Output all the entries word for word. Omit the pictures.

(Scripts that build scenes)
══════════

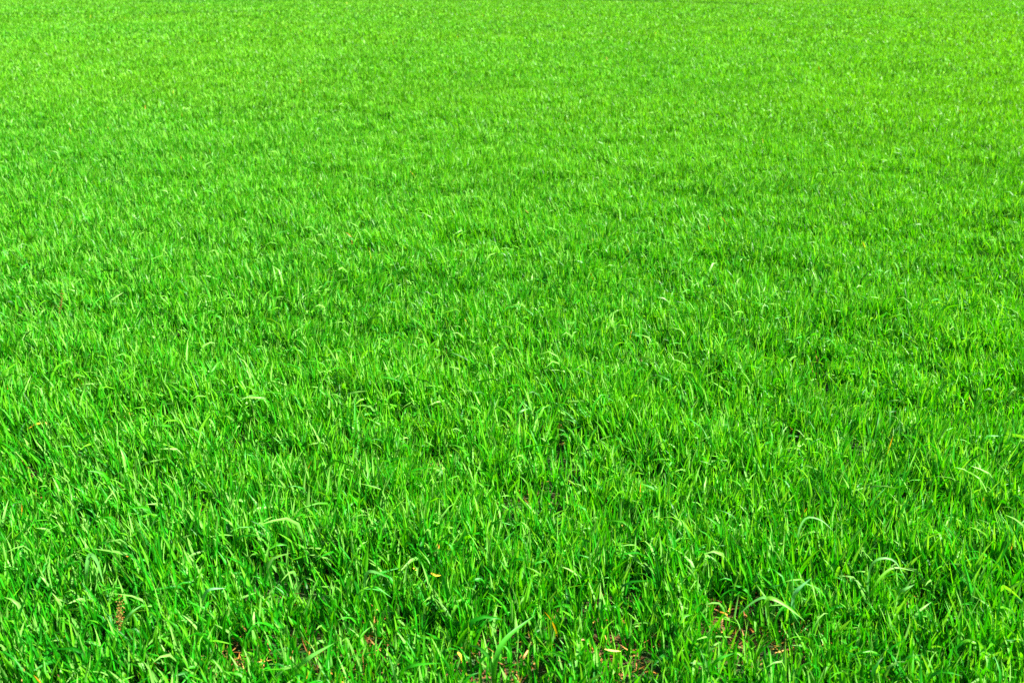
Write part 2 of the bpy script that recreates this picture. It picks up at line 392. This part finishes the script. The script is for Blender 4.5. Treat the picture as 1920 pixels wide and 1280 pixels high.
dry("small orange dry leaf caught near the wide tongue leaf, at the left", [(236, 1040, .09), (241, 1042, .09), (247, 1040, .08)], .009, ORA, roll=.1)
dry("small yellow dry leaf caught above the curled yellow one's left side", [(775, 1064, .08), (779, 1067, .075), (784, 1068, .07)], .008, YEL, roll=.2)

# dead weed stalks with seed clusters
def weed(label, base, top, h, n_side, seedn):
    b = at(*base); root = thing("dead_weed", label, "weed", b, "dead reddish weeds among the green crop")
    a = at(top[0], top[1], h) - b; r2 = np.random.default_rng(int(base[0]))
    for k in range(n_side):
        f = Vector((r2.normal(0, .012), r2.normal(0, .012), 0)) * (k > 0)
        hh = 1 - .16 * k
        pts = [Vector((r2.normal(0, .004), 0, 0)), a * .45 * hh + f * .5 + Vector((.003, 0, 0)), a * hh + f]
        for sw in (0,):
            leaf_pile = Pile()
            for roll in (0, math.pi / 2): ribbon(leaf_pile, [np.array(q_) for q_ in pts], .0032, (.24, .13, .04), roll=roll, n=8, taper0=1)
            st = leaf_pile.build("stem", M_STALK, root)
        sp = Pile(); m_ = seedn
        tpar = r2.uniform(.45, 1.0, m_)
        P = np.array([np.array(a * float(t_) * hh + f * float(t_)) for t_ in tpar]) + r2.normal(0, .0042, (m_, 3))
        cl = np.array([[.22, .13, .02], [.20, .09, .02], [.20, .19, .03]])[r2.integers(0, 3, m_)]
        for q_, c_ in zip(P, cl):        # small lumpy octahedral seeds
            rr = r2.uniform(.0014, .003)
            o8 = np.array([(1, 0, 0), (-1, 0, 0), (0, 1, 0), (0, -1, 0), (0, 0, 1), (0, 0, -1)]) * rr * r2.uniform(.7, 1.3, (6, 1)) + q_
            tr = np.array([(0, 2, 4), (2, 1, 4), (1, 3, 4), (3, 0, 4), (2, 0, 5), (1, 2, 5), (3, 1, 5), (0, 3, 5)])
            sp.add(o8, [], tr, np.repeat(c_[None], 6, 0))
        sp.build("seed_cluster", M_STALK, st)
weed("tall reddish brown dead weed with seed heads, at the lower left", (220, 1215), (224, 1118), .165, 3, 46)
weed("small brown dead weed with seed heads, far back at the left", (106, 612), (117, 546), .185, 2, 40)
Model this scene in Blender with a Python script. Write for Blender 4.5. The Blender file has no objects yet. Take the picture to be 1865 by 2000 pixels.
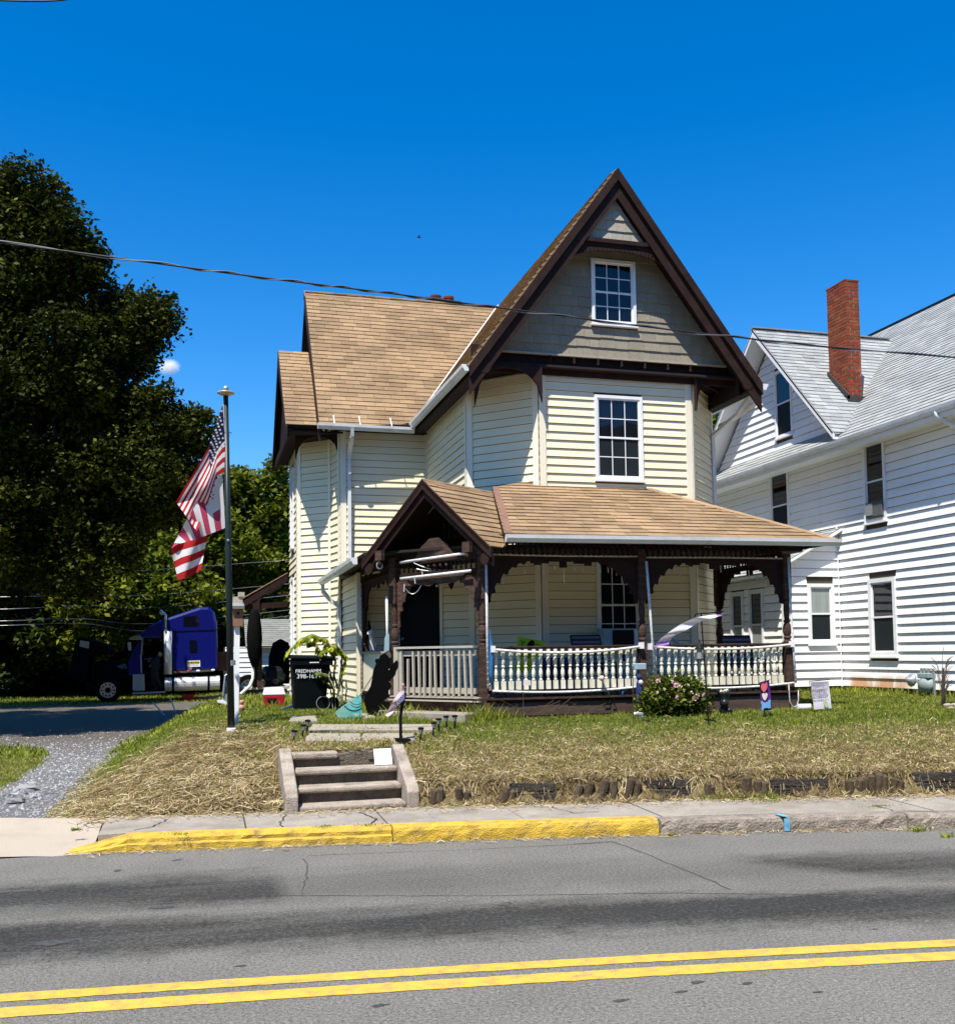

══════════

_THE ANSWER_.
Write part 2 of the bpy script that recreates this picture. It picks up at line 392. This part finishes the script. The script is for Blender 4.5. Treat the picture as 1920 pixels wide and 1280 pixels high.
dry("small orange dry leaf caught near the wide tongue leaf, at the left", [(236, 1040, .09), (241, 1042, .09), (247, 1040, .08)], .009, ORA, roll=.1)
dry("small yellow dry leaf caught above the curled yellow one's left side", [(775, 1064, .08), (779, 1067, .075), (784, 1068, .07)], .008, YEL, roll=.2)

# dead weed stalks with seed clusters
def weed(label, base, top, h, n_side, seedn):
    b = at(*base); root = thing("dead_weed", label, "weed", b, "dead reddish weeds among the green crop")
    a = at(top[0], top[1], h) - b; r2 = np.random.default_rng(int(base[0]))
    for k in range(n_side):
        f = Vector((r2.normal(0, .012), r2.normal(0, .012), 0)) * (k > 0)
        hh = 1 - .16 * k
        pts = [Vector((r2.normal(0, .004), 0, 0)), a * .45 * hh + f * .5 + Vector((.003, 0, 0)), a * hh + f]
        for sw in (0,):
            leaf_pile = Pile()
            for roll in (0, math.pi / 2): ribbon(leaf_pile, [np.array(q_) for q_ in pts], .0032, (.24, .13, .04), roll=roll, n=8, taper0=1)
            st = leaf_pile.build("stem", M_STALK, root)
        sp = Pile(); m_ = seedn
        tpar = r2.uniform(.45, 1.0, m_)
        P = np.array([np.array(a * float(t_) * hh + f * float(t_)) for t_ in tpar]) + r2.normal(0, .0042, (m_, 3))
        cl = np.array([[.22, .13, .02], [.20, .09, .02], [.20, .19, .03]])[r2.integers(0, 3, m_)]
        for q_, c_ in zip(P, cl):        # small lumpy octahedral seeds
            rr = r2.uniform(.0014, .003)
            o8 = np.array([(1, 0, 0), (-1, 0, 0), (0, 1, 0), (0, -1, 0), (0, 0, 1), (0, 0, -1)]) * rr * r2.uniform(.7, 1.3, (6, 1)) + q_
            tr = np.array([(0, 2, 4), (2, 1, 4), (1, 3, 4), (3, 0, 4), (2, 0, 5), (1, 2, 5), (3, 1, 5), (0, 3, 5)])
            sp.add(o8, [], tr, np.repeat(c_[None], 6, 0))
        sp.build("seed_cluster", M_STALK, st)
weed("tall reddish brown dead weed with seed heads, at the lower left", (220, 1215), (224, 1118), .165, 3, 46)
weed("small brown dead weed with seed heads, far back at the left", (106, 612), (117, 546), .185, 2, 40)
Model this scene in Blender with a Python script. Write for Blender 4.5. The Blender file has no objects yet. Take the picture to be 1865 by 2000 pixels.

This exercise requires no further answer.